Mrs Beal is return’d & is better mr & mrs Black are well. we are quite Sociable. She Sends her Love to you & is in Spirits, at the thought of your visit tho we Suppose it must be short— mr Apthorp has had a dreadful turn of Fits & is confin’d & very weak—

I hear there is a large Packet from mr Adams gone on to Philadelphia. I hope it will reach you before you Set out4

I had a Letter from Sister Peabody last week. her little Girl has been very bad with the canker rash but is recoverd. the rest of the Family are well mr Cranch joins in every sentiment of Love & respect to the President & you—express’d by / your affectionate Sister

Mary Cranch

RC (Adams Papers); addressed: “Mrs / Abigail Adams / Philadelphia”; endorsed: “Mrs Cranch / June. 1797.”

1.

John Byrom, “Colin and Phoebe,” lines 1–2, The Spectator, No. 603 (6 Oct. 1714).

2.

Probably AA to Cranch, 6 June 1797, above.

3.

Capt.
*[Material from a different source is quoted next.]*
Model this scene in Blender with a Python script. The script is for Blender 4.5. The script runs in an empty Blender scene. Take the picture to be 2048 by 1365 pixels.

John Hall Jr. (1739–1822), the stepson of Susanna Boylston Adams Hall, served as a selectman for several years (vol. 1:356; Sprague, Braintree Families ). For Deacon Benjamin Bass, see vol. 8:106.

4.

On 15 July JA wrote to JQA acknowledging letters of 30 March and 3 April and thanking him for several publications, some of which JQA mentioned forwarding in his letter to JA of 16 Feb. (all Adams Papers).